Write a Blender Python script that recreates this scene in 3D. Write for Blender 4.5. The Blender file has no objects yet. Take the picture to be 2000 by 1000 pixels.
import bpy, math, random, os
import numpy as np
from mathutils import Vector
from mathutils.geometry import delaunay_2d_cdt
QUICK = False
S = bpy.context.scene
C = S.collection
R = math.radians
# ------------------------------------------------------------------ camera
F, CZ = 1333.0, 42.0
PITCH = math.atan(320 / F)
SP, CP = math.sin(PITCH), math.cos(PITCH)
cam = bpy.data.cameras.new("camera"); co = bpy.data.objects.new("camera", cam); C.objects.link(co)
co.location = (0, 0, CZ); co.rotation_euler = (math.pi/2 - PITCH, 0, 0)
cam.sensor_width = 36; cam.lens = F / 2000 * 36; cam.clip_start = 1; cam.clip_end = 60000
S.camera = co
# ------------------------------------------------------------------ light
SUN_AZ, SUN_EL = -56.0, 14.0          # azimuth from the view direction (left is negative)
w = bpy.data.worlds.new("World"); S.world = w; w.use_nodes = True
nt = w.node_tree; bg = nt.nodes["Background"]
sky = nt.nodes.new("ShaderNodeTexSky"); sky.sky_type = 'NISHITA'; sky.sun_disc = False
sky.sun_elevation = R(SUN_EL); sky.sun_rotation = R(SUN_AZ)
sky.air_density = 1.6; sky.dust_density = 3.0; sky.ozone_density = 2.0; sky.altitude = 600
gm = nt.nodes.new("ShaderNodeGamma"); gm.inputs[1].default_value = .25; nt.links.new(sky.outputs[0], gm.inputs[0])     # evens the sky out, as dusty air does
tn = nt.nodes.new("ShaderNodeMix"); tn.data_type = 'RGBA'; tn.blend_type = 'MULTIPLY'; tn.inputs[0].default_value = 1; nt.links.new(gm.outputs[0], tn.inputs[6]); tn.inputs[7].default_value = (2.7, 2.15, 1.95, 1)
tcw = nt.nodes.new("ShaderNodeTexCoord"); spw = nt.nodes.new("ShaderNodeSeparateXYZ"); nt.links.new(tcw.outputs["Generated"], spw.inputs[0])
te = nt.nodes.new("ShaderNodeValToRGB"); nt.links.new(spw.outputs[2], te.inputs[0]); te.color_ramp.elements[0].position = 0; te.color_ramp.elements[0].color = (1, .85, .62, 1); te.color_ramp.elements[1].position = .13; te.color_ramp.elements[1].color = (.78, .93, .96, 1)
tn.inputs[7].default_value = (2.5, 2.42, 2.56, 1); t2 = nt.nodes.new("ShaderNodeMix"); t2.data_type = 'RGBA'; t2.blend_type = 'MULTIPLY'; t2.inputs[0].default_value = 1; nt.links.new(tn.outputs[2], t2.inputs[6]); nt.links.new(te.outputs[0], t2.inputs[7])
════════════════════
* WORK TO DO *
Write out the full listing, keeping every line exactly as it is.

* WRITTEN REPLY *
Write a Blender Python script that recreates this scene in 3D. Write for Blender 4.5. The Blender file has no objects yet. Take the picture to be 2000 by 1000 pixels.
import bpy, math, random, os
import numpy as np
from mathutils import Vector
from mathutils.geometry import delaunay_2d_cdt
QUICK = False
S = bpy.context.scene
C = S.collection
R = math.radians
# ------------------------------------------------------------------ camera
F, CZ = 1333.0, 42.0
PITCH = math.atan(320 / F)
SP, CP = math.sin(PITCH), math.cos(PITCH)
cam = bpy.data.cameras.new("camera"); co = bpy.data.objects.new("camera", cam); C.objects.link(co)
co.location = (0, 0, CZ); co.rotation_euler = (math.pi/2 - PITCH, 0, 0)
cam.sensor_width = 36; cam.lens = F / 2000 * 36; cam.clip_start = 1; cam.clip_end = 60000
S.camera = co
# ------------------------------------------------------------------ light
SUN_AZ, SUN_EL = -56.0, 14.0          # azimuth from the view direction (left is negative)
w = bpy.data.worlds.new("World"); S.world = w; w.use_nodes = True
nt = w.node_tree; bg = nt.nodes["Background"]
sky = nt.nodes.new("ShaderNodeTexSky"); sky.sky_type = 'NISHITA'; sky.sun_disc = False
sky.sun_elevation = R(SUN_EL); sky.sun_rotation = R(SUN_AZ)
sky.air_density = 1.6; sky.dust_density = 3.0; sky.ozone_density = 2.0; sky.altitude = 600
gm = nt.nodes.new("ShaderNodeGamma"); gm.inputs[1].default_value = .25; nt.links.new(sky.outputs[0], gm.inputs[0])     # evens the sky out, as dusty air does
tn = nt.nodes.new("ShaderNodeMix"); tn.data_type = 'RGBA'; tn.blend_type = 'MULTIPLY'; tn.inputs[0].default_value = 1; nt.links.new(gm.outputs[0], tn.inputs[6]); tn.inputs[7].default_value = (2.7, 2.15, 1.95, 1)
tcw = nt.nodes.new("ShaderNodeTexCoord"); spw = nt.nodes.new("ShaderNodeSeparateXYZ"); nt.links.new(tcw.outputs["Generated"], spw.inputs[0])
te = nt.nodes.new("ShaderNodeValToRGB"); nt.links.new(spw.outputs[2], te.inputs[0]); te.color_ramp.elements[0].position = 0; te.color_ramp.elements[0].color = (1, .85, .62, 1); te.color_ramp.elements[1].position = .13; te.color_ramp.elements[1].color = (.78, .93, .96, 1)
tn.inputs[7].default_value = (2.5, 2.42, 2.56, 1); t2 = nt.nodes.new("ShaderNodeMix"); t2.data_type = 'RGBA'; t2.blend_type = 'MULTIPLY'; t2.inputs[0].default_value = 1; nt.links.new(tn.outputs[2], t2.inputs[6]); nt.links.new(te.outputs[0], t2.inputs[7])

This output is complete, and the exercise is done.